### The task
From the first line of the data below through the line holding "mb.build('number_plate', MT['plate'], car)", output each line exactly and leave the pictures out.

### Data block

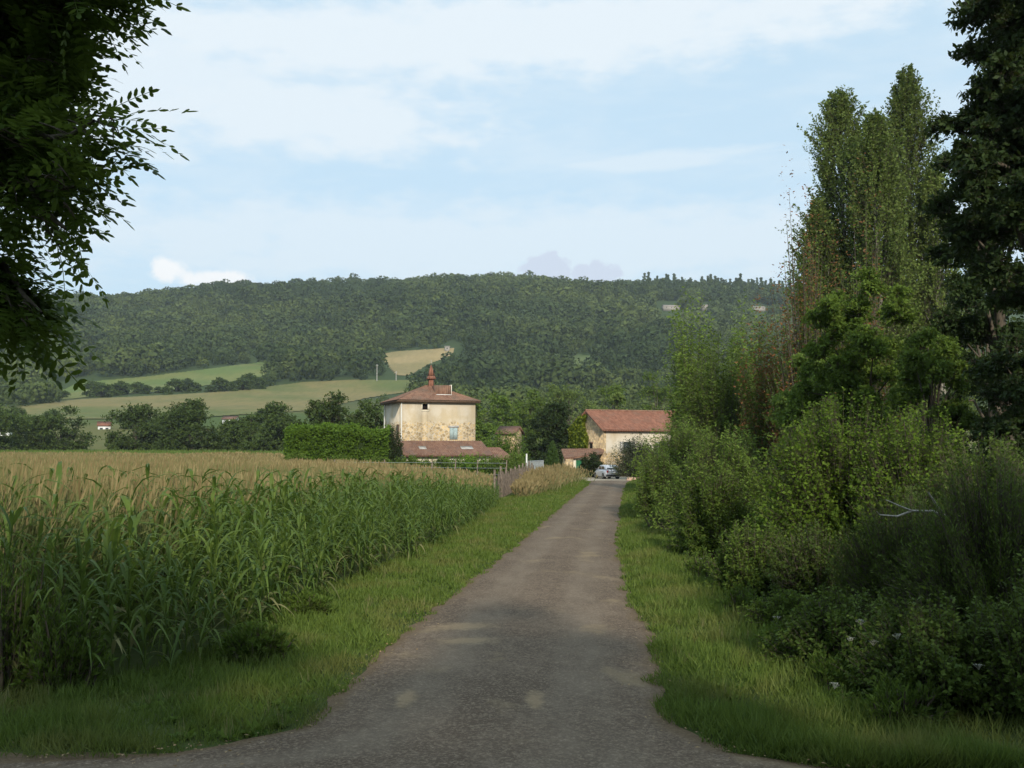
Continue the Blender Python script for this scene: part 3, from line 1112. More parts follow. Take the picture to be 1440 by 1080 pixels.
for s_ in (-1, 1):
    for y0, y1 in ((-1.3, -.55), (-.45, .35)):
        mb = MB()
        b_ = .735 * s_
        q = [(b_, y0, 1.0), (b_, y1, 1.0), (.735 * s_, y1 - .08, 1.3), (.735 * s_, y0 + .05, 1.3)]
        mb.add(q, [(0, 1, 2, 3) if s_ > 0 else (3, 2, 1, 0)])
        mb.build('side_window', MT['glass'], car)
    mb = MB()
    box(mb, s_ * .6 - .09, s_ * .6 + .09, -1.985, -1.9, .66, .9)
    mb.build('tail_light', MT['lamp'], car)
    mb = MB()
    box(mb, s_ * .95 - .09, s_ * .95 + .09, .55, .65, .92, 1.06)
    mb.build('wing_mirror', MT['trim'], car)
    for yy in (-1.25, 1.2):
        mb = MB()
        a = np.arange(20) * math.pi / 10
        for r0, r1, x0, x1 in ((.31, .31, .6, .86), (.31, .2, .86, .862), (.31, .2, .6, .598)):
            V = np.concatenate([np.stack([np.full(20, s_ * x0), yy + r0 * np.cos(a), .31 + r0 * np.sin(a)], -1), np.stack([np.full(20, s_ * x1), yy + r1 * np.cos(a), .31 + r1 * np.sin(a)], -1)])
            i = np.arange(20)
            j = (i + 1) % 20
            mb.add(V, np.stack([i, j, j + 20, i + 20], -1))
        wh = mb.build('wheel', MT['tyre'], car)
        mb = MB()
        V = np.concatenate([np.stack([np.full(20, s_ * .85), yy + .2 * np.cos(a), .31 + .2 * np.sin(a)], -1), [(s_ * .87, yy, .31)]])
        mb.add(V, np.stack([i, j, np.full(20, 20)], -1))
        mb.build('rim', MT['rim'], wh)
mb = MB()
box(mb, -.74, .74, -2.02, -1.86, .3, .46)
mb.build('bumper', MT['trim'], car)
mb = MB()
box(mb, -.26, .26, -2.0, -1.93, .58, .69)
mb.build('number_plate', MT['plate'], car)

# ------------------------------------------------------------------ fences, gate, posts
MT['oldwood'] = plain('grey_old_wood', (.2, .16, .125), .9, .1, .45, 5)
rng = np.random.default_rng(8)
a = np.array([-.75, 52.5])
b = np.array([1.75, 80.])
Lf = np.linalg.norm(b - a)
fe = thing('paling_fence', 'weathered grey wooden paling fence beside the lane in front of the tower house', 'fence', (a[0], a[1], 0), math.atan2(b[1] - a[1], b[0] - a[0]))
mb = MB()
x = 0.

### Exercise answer
Continue the Blender Python script for this scene: part 3, from line 1112. More parts follow. Take the picture to be 1440 by 1080 pixels.
for s_ in (-1, 1):
    for y0, y1 in ((-1.3, -.55), (-.45, .35)):
        mb = MB()
        b_ = .735 * s_
        q = [(b_, y0, 1.0), (b_, y1, 1.0), (.735 * s_, y1 - .08, 1.3), (.735 * s_, y0 + .05, 1.3)]
        mb.add(q, [(0, 1, 2, 3) if s_ > 0 else (3, 2, 1, 0)])
        mb.build('side_window', MT['glass'], car)
    mb = MB()
    box(mb, s_ * .6 - .09, s_ * .6 + .09, -1.985, -1.9, .66, .9)
    mb.build('tail_light', MT['lamp'], car)
    mb = MB()
    box(mb, s_ * .95 - .09, s_ * .95 + .09, .55, .65, .92, 1.06)
    mb.build('wing_mirror', MT['trim'], car)
    for yy in (-1.25, 1.2):
        mb = MB()
        a = np.arange(20) * math.pi / 10
        for r0, r1, x0, x1 in ((.31, .31, .6, .86), (.31, .2, .86, .862), (.31, .2, .6, .598)):
            V = np.concatenate([np.stack([np.full(20, s_ * x0), yy + r0 * np.cos(a), .31 + r0 * np.sin(a)], -1), np.stack([np.full(20, s_ * x1), yy + r1 * np.cos(a), .31 + r1 * np.sin(a)], -1)])
            i = np.arange(20)
            j = (i + 1) % 20
            mb.add(V, np.stack([i, j, j + 20, i + 20], -1))
        wh = mb.build('wheel', MT['tyre'], car)
        mb = MB()
        V = np.concatenate([np.stack([np.full(20, s_ * .85), yy + .2 * np.cos(a), .31 + .2 * np.sin(a)], -1), [(s_ * .87, yy, .31)]])
        mb.add(V, np.stack([i, j, np.full(20, 20)], -1))
        mb.build('rim', MT['rim'], wh)
mb = MB()
box(mb, -.74, .74, -2.02, -1.86, .3, .46)
mb.build('bumper', MT['trim'], car)
mb = MB()
box(mb, -.26, .26, -2.0, -1.93, .58, .69)
mb.build('number_plate', MT['plate'], car)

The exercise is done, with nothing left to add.